Maybe a Few Hamiltons Would Change You First Responders’ Minds


Cal Fire personnel responding to the Mendocino Complex fire near Ladoga, California in August 2018.
Photo: Noah Berger (AP)

Mobile giant Verizon has faced withering criticism in the months since it throttled Santa Clara County Fire Department firefighters trying to contain California’s Mendocino Complex Fire, then tried to force them to purchase increased data even as they were begging for immediate assistance. It said it would immediately stop throttling emergency personnel responding to wildfires in the West Coast and Hawaii, and released a glowing ad trying to convince people that first responders actually really love the mega-corporation (over 1,000 signed an open letter saying they do not).

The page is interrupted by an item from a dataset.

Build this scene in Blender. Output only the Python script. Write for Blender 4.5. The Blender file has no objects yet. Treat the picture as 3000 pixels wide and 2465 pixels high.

When we last checked, it remained unclear whether Verizon had actually rolled out a promised plan with “priority access” and “no caps on mobile solutions” for first responders—the company told Ars Technica those contracts needed to be approved by “various national and state agencies.” But this week, it did announce that current and former police officers, firefighters, paramedics, and emergency volunteers can now shave a few bucks off their personal “unlimited plans” (the cheapest of which can be throttled at any time, and the most expensive of which has a built-in cap of 75 gigabytes a month before throttling kicks in). Per a Verizon blog post:

Starting today, customers who are state & local police, fire and EMS employees, retirees or volunteers can sign up for the Go Unlimited plan for $30 per line per month for four lines when enrolled in Auto Pay– a savings of $40 per month (plus taxes and fees). And now that you can mix and match unlimited plans for the whole family, first responders can save even more on all Verizon Unlimited consumer plans: get $15 off one line, $35 off two lines and $40 off three or more lines.

“Verizon is doubling down on our support of these brave men and women by giving them even more value on their personal lines,” Verizon executive Mike Maiorana said in the statement. “It’s our way of saying thank you for putting their lives on the line and keeping us safe.”

…Thanks? Glad to know that when shit hits the fan, you’ll shove a few ten-dollar bills at us sometime down the road.